## Work instructions
The lines from the top of the material below through the line containing "R = math.radians" are to be printed exactly, with pictures omitted.

+++ Materials provided

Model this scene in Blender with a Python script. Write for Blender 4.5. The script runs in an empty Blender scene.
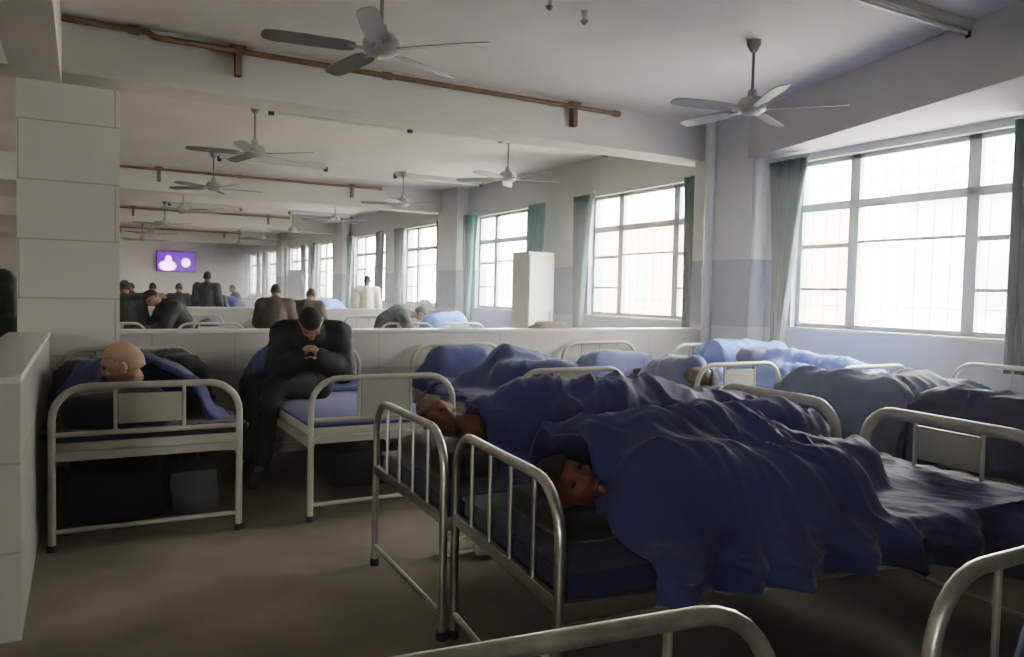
import bpy, bmesh, math, random
from mathutils import Vector, Matrix, noise
random.seed(7)
PI = math.pi
C = bpy.context.scene.collection
V = Vector
R = math.radians

# ------------------------------------------------------------------ materials
MATS = {}
TMP = bpy.data.scenes.new('workbench')
def mat(name, col, rough=.6, metal=0., var=.0, scale=4., bump=0., bscale=30., spec=.5, emit=None, sheen=0.):
    m = bpy.data.materials.new(name); m.use_nodes = True
    nt = m.node_tree; b = nt.nodes['Principled BSDF']
    b.inputs['Roughness'].default_value = rough
    b.inputs['Metallic'].default_value = metal
    b.inputs['Specular IOR Level'].default_value = spec
    if sheen: b.inputs['Sheen Weight'].default_value = sheen
    c = (*col, 1)
    b.inputs['Base Color'].default_value = c
    tc = nt.nodes.new('ShaderNodeTexCoord')
    if var:
        n = nt.nodes.new('ShaderNodeTexNoise'); n.inputs['Scale'].default_value = scale
        n.inputs['Detail'].default_value = 6
        r = nt.nodes.new('ShaderNodeValToRGB')
        r.color_ramp.elements[0].position = .3; r.color_ramp.elements[1].position = .7
        r.color_ramp.elements[0].color = tuple(max(0, x*(1-var)) for x in col)+(1,)
        r.color_ramp.elements[1].color = tuple(min(1, x*(1+var)) for x in col)+(1,)
        nt.links.new(tc.outputs['Object'], n.inputs['Vector'])
        nt.links.new(n.outputs['Fac'], r.inputs['Fac']); nt.links.new(r.outputs['Color'], b.inputs['Base Color'])
    if bump:
        n2 = nt.nodes.new('ShaderNodeTexNoise'); n2.inputs['Scale'].default_value = bscale
        n2.inputs['Detail'].default_value = 5
        bp = nt.nodes.new('ShaderNodeBump'); bp.inputs['Strength'].default_value = bump
        bp.inputs['Distance'].default_value = .02
        nt.links.new(tc.outputs['Object'], n2.inputs['Vector'])
        nt.links.new(n2.outputs['Fac'], bp.inputs['Height']); nt.links.new(bp.outputs['Normal'], b.inputs['Normal'])
    if emit:
        b.inputs['Emission Color'].default_value = (*emit[0], 1); b.inputs['Emission Strength'].default_value = emit[1]
    MATS[name] = m
    return m

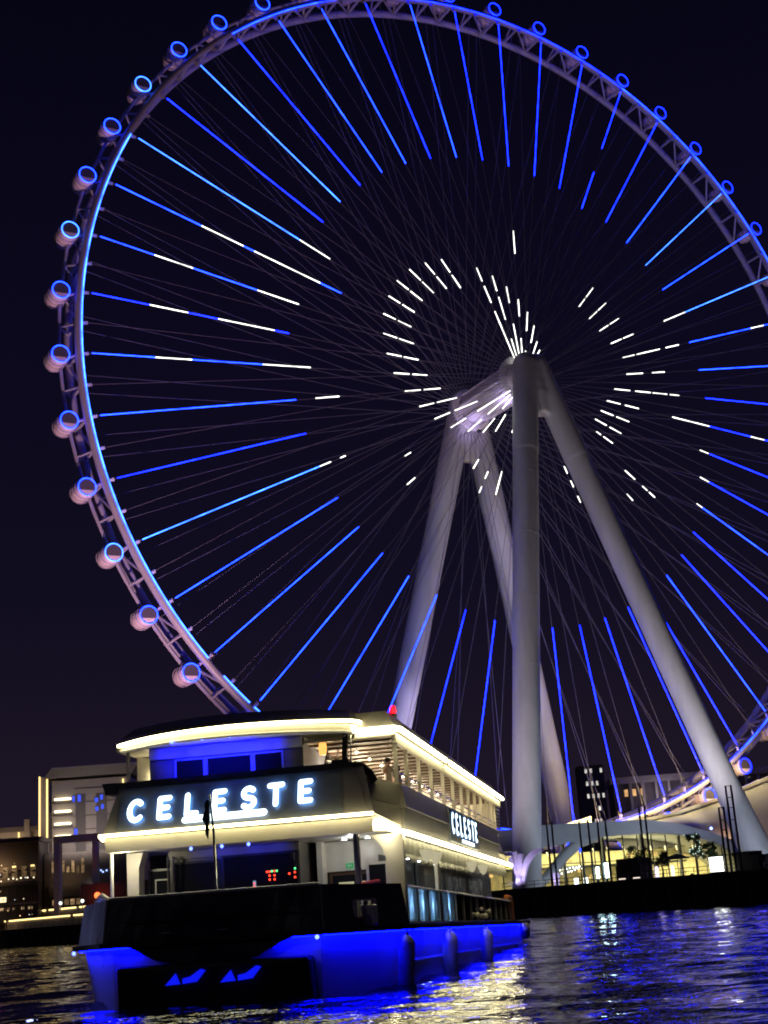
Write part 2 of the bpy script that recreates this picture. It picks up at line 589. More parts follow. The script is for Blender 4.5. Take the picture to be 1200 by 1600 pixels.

++++++

## The response
Model this scene in Blender with a Python script. Write for Blender 4.5. The script runs in an empty Blender scene.
import bpy, bmesh, math, random
from mathutils import Vector, Matrix, noise
random.seed(7)
PI = math.pi
C = bpy.context.scene.collection
V = Vector
R = math.radians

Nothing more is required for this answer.